College: Why a Brick and Mortar Institution of Learning Matters

University of Pennsylvania

To continue with last month’s blog post, why should a prospective college student attend a brick and mortar institution?  While totally online degrees abound, I believe it is the educational community and the opportunities the physical college setting offers that make it important for most students to attend. 

The give and take of the college classroom, the professors and their teaching assistants, the availability of tutors and writing centers, fellow classmates working and studying together; upper classmen assisting underclassmen, the genuine proximity of the education being offered.  More than education is shared on the college campus.  And I’m not talking about partying. 
While younger college students learn to become self-sufficient, older college students may struggle to understand new material.  Students come to a particular course from different stages in their curriculums.  Many times the physical presence in a classroom can afford a camaraderie that is not present in the online classroom. 
The physical college stetting can help students learn how to work with people from different backgrounds, discover different methods to analyze and evaluate class projects, perhaps fill in some missing knowledge for each other. 
I brought life experience to my college education.  Even though I had basic skills math to obtain college level math skills, there were educational holes in my knowledge base that fellow younger students filled in for me.  We worked together in numerous projects, each bringing an understanding that another hadn’t considered. 
Most physical colleges offer opportunities to their students where they can stretch their political or artistic wings, create a new community group or college periodical.  They can learn about other cultures firsthand through fellow students or professors.  Students can study abroad, take classrooms in the field of research, take advantage of internships, and scholarships to continue their education. 
The brick and mortar institution, with all its components, is an asset in a student’s learning journey.  Together with opportunities afforded to the student body, attending college within a learning community fosters the sharing of knowledge.  What do you think?

10 thoughts on “College: Why a Brick and Mortar Institution of Learning Matters”

  1. I so agree with this. I took a few online courses to complete my degree later in life and found them extremely limiting. Fortunately, my university had a branch in SLC so I could attend more of the classes in person.

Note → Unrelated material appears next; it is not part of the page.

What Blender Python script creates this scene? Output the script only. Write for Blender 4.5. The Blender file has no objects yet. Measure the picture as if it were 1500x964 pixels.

Online is a nice option for supplementing an education but I wouldn't suggest anyone do it 100%.

  2. I totally agree, Karen. While a few online courses are fine, the degree shouldn’t be had entirely online. Good for you attempting a few online courses. The computer—and the internet—do not always agree with me.
    Thanks, Karen, for visiting my Adventures in Writing blog. Please stop by again.

  3. I agree as well. Actually going to the college is so much better. You need that interaction with people. These days, people spend too much time on their computers. Taking classes online is nice because it saves time and money on gas, but you nee people. Not every teacher gets back to you when you need them. It's nice to have the instant conversation with your teacher in person. I was in school for 8 years and I never regretted taking classes at the physical college. It makes college more fun!

  4. Attending college in person is a good idea for many reasons, Michelle. The human being is a physical as well as social animal. I believe people learn best when they are in physical company with instructors and other students.

    Thank you so much, Michelle, for visiting my Adventures in Writing blog. It is greatly appreciated.

  5. I had to take an online workshop last year. It wasn't the same as being in class. And I have a MA degree + I'm close to a second one. I can only imagine how not having a brick and mortar would impact students who struggle. And there's something to be said for the social interaction. A few online courses would be okay, but I think more than that wouldn't be beneficial for a number of reasons.

  6. First, Congratulations, Theresa, on almost two master's degrees. I'm sure I've said this before; you are truly amazing. And you write and publish. What are the degrees in?

    I agree that a few online courses would be fine. It's completing the entire degree online that I feel doesn't benefit students as much as a brick and mortar university would, especially students who struggle.

    Thank you so much, Theresa, for visiting my Adventures in Writing blog. Please stop by again.